WRITTEN TASK.
Write out each line exactly as it stands, please.

Scenes as source code:
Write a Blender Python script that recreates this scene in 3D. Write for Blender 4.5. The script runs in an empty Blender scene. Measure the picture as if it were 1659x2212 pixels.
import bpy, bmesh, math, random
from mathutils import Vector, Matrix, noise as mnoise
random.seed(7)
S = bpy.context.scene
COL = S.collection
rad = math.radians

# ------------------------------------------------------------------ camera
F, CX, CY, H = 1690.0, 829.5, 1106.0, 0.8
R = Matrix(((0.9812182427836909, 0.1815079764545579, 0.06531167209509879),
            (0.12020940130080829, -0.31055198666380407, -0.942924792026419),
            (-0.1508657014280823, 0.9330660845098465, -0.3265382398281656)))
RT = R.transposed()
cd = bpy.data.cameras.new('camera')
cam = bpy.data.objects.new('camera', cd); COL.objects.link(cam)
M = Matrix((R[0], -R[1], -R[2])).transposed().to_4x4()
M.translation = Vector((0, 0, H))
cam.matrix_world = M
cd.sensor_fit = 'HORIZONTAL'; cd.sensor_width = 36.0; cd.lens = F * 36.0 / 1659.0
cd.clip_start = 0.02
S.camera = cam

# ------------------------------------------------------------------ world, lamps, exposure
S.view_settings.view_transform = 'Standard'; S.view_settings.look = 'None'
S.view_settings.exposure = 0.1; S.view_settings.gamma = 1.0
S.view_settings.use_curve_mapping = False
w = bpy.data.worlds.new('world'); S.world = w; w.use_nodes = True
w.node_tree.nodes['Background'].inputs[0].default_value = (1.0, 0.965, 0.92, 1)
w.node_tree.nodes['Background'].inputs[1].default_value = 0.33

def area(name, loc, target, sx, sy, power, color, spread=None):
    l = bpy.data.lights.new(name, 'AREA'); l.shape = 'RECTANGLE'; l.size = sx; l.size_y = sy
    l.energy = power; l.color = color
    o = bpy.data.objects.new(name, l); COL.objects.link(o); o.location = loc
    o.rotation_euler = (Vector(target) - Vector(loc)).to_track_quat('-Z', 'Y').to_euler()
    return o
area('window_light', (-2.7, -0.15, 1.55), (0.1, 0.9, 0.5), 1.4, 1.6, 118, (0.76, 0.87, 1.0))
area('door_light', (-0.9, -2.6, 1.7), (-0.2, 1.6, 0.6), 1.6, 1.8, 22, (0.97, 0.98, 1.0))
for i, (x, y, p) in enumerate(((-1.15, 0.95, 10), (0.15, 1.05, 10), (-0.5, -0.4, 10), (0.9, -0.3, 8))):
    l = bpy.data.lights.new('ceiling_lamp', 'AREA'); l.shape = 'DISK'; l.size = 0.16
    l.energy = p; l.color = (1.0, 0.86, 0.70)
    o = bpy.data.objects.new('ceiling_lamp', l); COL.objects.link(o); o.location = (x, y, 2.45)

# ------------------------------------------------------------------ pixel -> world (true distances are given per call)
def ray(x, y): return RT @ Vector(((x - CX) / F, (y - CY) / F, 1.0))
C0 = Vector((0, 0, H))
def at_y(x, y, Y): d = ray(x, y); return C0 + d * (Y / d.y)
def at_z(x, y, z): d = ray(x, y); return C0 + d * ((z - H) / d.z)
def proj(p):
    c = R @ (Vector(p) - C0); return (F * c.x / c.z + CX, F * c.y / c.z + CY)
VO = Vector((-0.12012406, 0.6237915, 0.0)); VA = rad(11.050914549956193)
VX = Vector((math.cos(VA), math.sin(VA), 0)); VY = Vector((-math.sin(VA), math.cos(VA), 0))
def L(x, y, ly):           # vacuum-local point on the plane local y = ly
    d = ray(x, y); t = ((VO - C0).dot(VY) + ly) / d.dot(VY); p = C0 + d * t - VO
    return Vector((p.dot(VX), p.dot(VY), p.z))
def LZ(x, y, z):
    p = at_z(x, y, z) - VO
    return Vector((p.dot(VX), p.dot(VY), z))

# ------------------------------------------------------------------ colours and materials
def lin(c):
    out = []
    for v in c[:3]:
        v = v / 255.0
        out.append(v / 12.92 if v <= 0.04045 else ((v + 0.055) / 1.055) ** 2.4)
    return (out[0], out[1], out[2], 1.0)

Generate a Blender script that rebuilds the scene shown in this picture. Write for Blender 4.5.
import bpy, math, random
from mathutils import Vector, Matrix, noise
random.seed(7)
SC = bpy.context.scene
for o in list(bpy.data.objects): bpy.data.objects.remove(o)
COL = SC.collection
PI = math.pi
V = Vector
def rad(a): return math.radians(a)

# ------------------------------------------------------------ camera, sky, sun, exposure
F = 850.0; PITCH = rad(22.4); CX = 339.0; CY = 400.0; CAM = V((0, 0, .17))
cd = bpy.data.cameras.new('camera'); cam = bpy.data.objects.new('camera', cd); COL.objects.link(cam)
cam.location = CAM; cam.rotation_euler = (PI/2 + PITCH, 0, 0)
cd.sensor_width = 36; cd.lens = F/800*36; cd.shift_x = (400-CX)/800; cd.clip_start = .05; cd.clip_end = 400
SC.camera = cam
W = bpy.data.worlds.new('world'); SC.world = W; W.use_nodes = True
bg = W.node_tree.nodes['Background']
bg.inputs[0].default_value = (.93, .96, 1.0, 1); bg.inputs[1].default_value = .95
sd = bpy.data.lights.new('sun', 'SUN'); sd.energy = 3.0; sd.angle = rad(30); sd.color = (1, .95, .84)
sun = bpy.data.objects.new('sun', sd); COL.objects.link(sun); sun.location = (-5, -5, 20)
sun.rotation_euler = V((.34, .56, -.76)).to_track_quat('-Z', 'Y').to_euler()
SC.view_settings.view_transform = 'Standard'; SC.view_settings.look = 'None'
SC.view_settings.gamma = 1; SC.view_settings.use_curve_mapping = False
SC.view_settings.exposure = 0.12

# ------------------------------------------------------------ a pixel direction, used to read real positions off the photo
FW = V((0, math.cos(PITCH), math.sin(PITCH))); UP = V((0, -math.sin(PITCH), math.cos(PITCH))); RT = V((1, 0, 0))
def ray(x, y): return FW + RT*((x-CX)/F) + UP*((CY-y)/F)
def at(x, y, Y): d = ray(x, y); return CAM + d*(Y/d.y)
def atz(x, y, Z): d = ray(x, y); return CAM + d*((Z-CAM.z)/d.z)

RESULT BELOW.
Write a Blender Python script that recreates this scene in 3D. Write for Blender 4.5. The script runs in an empty Blender scene. Measure the picture as if it were 1659x2212 pixels.
import bpy, bmesh, math, random
from mathutils import Vector, Matrix, noise as mnoise
random.seed(7)
S = bpy.context.scene
COL = S.collection
rad = math.radians

# ------------------------------------------------------------------ camera
F, CX, CY, H = 1690.0, 829.5, 1106.0, 0.8
R = Matrix(((0.9812182427836909, 0.1815079764545579, 0.06531167209509879),
            (0.12020940130080829, -0.31055198666380407, -0.942924792026419),
            (-0.1508657014280823, 0.9330660845098465, -0.3265382398281656)))
RT = R.transposed()
cd = bpy.data.cameras.new('camera')
cam = bpy.data.objects.new('camera', cd); COL.objects.link(cam)
M = Matrix((R[0], -R[1], -R[2])).transposed().to_4x4()
M.translation = Vector((0, 0, H))
cam.matrix_world = M
cd.sensor_fit = 'HORIZONTAL'; cd.sensor_width = 36.0; cd.lens = F * 36.0 / 1659.0
cd.clip_start = 0.02
S.camera = cam

# ------------------------------------------------------------------ world, lamps, exposure
S.view_settings.view_transform = 'Standard'; S.view_settings.look = 'None'
S.view_settings.exposure = 0.1; S.view_settings.gamma = 1.0
S.view_settings.use_curve_mapping = False
w = bpy.data.worlds.new('world'); S.world = w; w.use_nodes = True
w.node_tree.nodes['Background'].inputs[0].default_value = (1.0, 0.965, 0.92, 1)
w.node_tree.nodes['Background'].inputs[1].default_value = 0.33

def area(name, loc, target, sx, sy, power, color, spread=None):
    l = bpy.data.lights.new(name, 'AREA'); l.shape = 'RECTANGLE'; l.size = sx; l.size_y = sy
    l.energy = power; l.color = color
    o = bpy.data.objects.new(name, l); COL.objects.link(o); o.location = loc
    o.rotation_euler = (Vector(target) - Vector(loc)).to_track_quat('-Z', 'Y').to_euler()
    return o
area('window_light', (-2.7, -0.15, 1.55), (0.1, 0.9, 0.5), 1.4, 1.6, 118, (0.76, 0.87, 1.0))
area('door_light', (-0.9, -2.6, 1.7), (-0.2, 1.6, 0.6), 1.6, 1.8, 22, (0.97, 0.98, 1.0))
for i, (x, y, p) in enumerate(((-1.15, 0.95, 10), (0.15, 1.05, 10), (-0.5, -0.4, 10), (0.9, -0.3, 8))):
    l = bpy.data.lights.new('ceiling_lamp', 'AREA'); l.shape = 'DISK'; l.size = 0.16
    l.energy = p; l.color = (1.0, 0.86, 0.70)
    o = bpy.data.objects.new('ceiling_lamp', l); COL.objects.link(o); o.location = (x, y, 2.45)

# ------------------------------------------------------------------ pixel -> world (true distances are given per call)
def ray(x, y): return RT @ Vector(((x - CX) / F, (y - CY) / F, 1.0))
C0 = Vector((0, 0, H))
def at_y(x, y, Y): d = ray(x, y); return C0 + d * (Y / d.y)
def at_z(x, y, z): d = ray(x, y); return C0 + d * ((z - H) / d.z)
def proj(p):
    c = R @ (Vector(p) - C0); return (F * c.x / c.z + CX, F * c.y / c.z + CY)
VO = Vector((-0.12012406, 0.6237915, 0.0)); VA = rad(11.050914549956193)
VX = Vector((math.cos(VA), math.sin(VA), 0)); VY = Vector((-math.sin(VA), math.cos(VA), 0))
def L(x, y, ly):           # vacuum-local point on the plane local y = ly
    d = ray(x, y); t = ((VO - C0).dot(VY) + ly) / d.dot(VY); p = C0 + d * t - VO
    return Vector((p.dot(VX), p.dot(VY), p.z))
def LZ(x, y, z):
    p = at_z(x, y, z) - VO
    return Vector((p.dot(VX), p.dot(VY), z))

# ------------------------------------------------------------------ colours and materials
def lin(c):
    out = []
    for v in c[:3]:
        v = v / 255.0
        out.append(v / 12.92 if v <= 0.04045 else ((v + 0.055) / 1.055) ** 2.4)
    return (out[0], out[1], out[2], 1.0)

Generate a Blender script that rebuilds the scene shown in this picture. Write for Blender 4.5.
import bpy, math, random
from mathutils import Vector, Matrix, noise
random.seed(7)
SC = bpy.context.scene
for o in list(bpy.data.objects): bpy.data.objects.remove(o)
COL = SC.collection
PI = math.pi
V = Vector
def rad(a): return math.radians(a)

# ------------------------------------------------------------ camera, sky, sun, exposure
F = 850.0; PITCH = rad(22.4); CX = 339.0; CY = 400.0; CAM = V((0, 0, .17))
cd = bpy.data.cameras.new('camera'); cam = bpy.data.objects.new('camera', cd); COL.objects.link(cam)
cam.location = CAM; cam.rotation_euler = (PI/2 + PITCH, 0, 0)
cd.sensor_width = 36; cd.lens = F/800*36; cd.shift_x = (400-CX)/800; cd.clip_start = .05; cd.clip_end = 400
SC.camera = cam
W = bpy.data.worlds.new('world'); SC.world = W; W.use_nodes = True
bg = W.node_tree.nodes['Background']
bg.inputs[0].default_value = (.93, .96, 1.0, 1); bg.inputs[1].default_value = .95
sd = bpy.data.lights.new('sun', 'SUN'); sd.energy = 3.0; sd.angle = rad(30); sd.color = (1, .95, .84)
sun = bpy.data.objects.new('sun', sd); COL.objects.link(sun); sun.location = (-5, -5, 20)
sun.rotation_euler = V((.34, .56, -.76)).to_track_quat('-Z', 'Y').to_euler()
SC.view_settings.view_transform = 'Standard'; SC.view_settings.look = 'None'
SC.view_settings.gamma = 1; SC.view_settings.use_curve_mapping = False
SC.view_settings.exposure = 0.12

# ------------------------------------------------------------ a pixel direction, used to read real positions off the photo
FW = V((0, math.cos(PITCH), math.sin(PITCH))); UP = V((0, -math.sin(PITCH), math.cos(PITCH))); RT = V((1, 0, 0))
def ray(x, y): return FW + RT*((x-CX)/F) + UP*((CY-y)/F)
def at(x, y, Y): d = ray(x, y); return CAM + d*(Y/d.y)
def atz(x, y, Z): d = ray(x, y); return CAM + d*((Z-CAM.z)/d.z)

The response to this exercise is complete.